Bad day for Mud Dog
Wisconsin Utility Exposure, Inc. (WUE), purchased an excavator called a Mud Dog from Super Products pursuant to a contract with a limited warranty. The Mud Dog was comprised of a truck chassis and cab on which Super Products installed the Mud Dog heavy excavation equipment. The Mud Dog was the source of a fire that damaged the unit.
WUE was compensated by its insurer, Secura Insurance, for property damage it sustained in the fire. Secura then filed suit against Super Products, asserting a claim for negligence and seeking recovery for the payments to WUE. Secura alleged that Super Products was negligent in its design of and modifications to the Mud Dog.
Secura sought three categories of damages based on its payments to WUE.
First, a variety of items, including stepladders, a trash can, a wheelbarrow, boots, hoses, tools, and other equipment stored in or around the Mud Dog, were physically damaged. Super Products conceded that Secura’s negligence claim was available under the economic loss doctrine’s “other property” exception for the physical damage to the other property.

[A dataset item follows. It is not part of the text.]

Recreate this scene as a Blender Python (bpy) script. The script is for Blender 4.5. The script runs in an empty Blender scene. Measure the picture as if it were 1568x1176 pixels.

Second, Secura sought damages for the total loss of the Mud Dog.
Third, expenses were incurred to clean up the Mud Dog and debris from the fire. The invoice for the cleanup identified services for “Removal, Analytical, Profiling, Transportation and Disposal of Liquid Wastes Generated from Hydro Excavator Involved in a Fire.” The detail included vacuums, roll-off boxes and trucks, drums, disposal of water, and waste analysis and disposal.
In October 2016, Super Products moved for partial summary judgment, contending that the economic loss doctrine precluded recovery in tort (in civil law) for damage to the product and the cleanup expenses.
In response, Secura conceded that the damage to the product and the cleanup costs ordinarily would be subject to the economic loss doctrine’s bar, but it argued that because there was physical damage to other property (stepladders, etc.), the economic loss doctrine did not apply.
The court agreed with Secura, holding that when there is damage to both the product and other property, the economic loss doctrine permits a negligence claim seeking recovery for both, despite the parties’ contractual remedies.
The parties entered into a consent judgment in which they agreed to settle for a certain amount in the event Super Product’s challenge to the circuit court’s summary judgment ruling was unsuccessful on appeal.
On appeal, Secura argued that because there was damage to other property, recovery for the defective product and its cleanup became available in tort.
The court explained that the purpose of the economic loss doctrine is to hold the parties to their contractual remedies when a product is inferior and fails to work for the purposes for which it was manufactured and sold.Losses subject to the doctrine include direct economic loss, such as damage to, or loss in the value of, the product itself, and consequential economic loss attributable to the product defect, such as repair and replacement expenses, and loss of profits resulting from the inability to make use of the product.
By precluding tort claims, the doctrine aims to protect commercial parties’ freedom to allocate economic risk by contract, and “to encourage the party best situated to assess the risk [of] economic loss, the commercial purchaser, to assume, allocate, or insure against that risk.”
The court noted that both parties agreed that the tort claim seeking recovery for physical damage to the other property at the site was not precluded by the economic loss doctrine. Neither party contended that the damage to the stepladders, wheelbarrow, etc., was anticipated in the event the Mud Dog failed to perform as expected.
The court held that the damage to the Mud Dog was barred by the economic loss doctrine, and that the same held true for the damage to the other property and the costs of cleanup.
Secura Insurance v. Super Products, LLC-Court of Appeals of Wisconsin-July 31, 2019-2019 WL 3432520.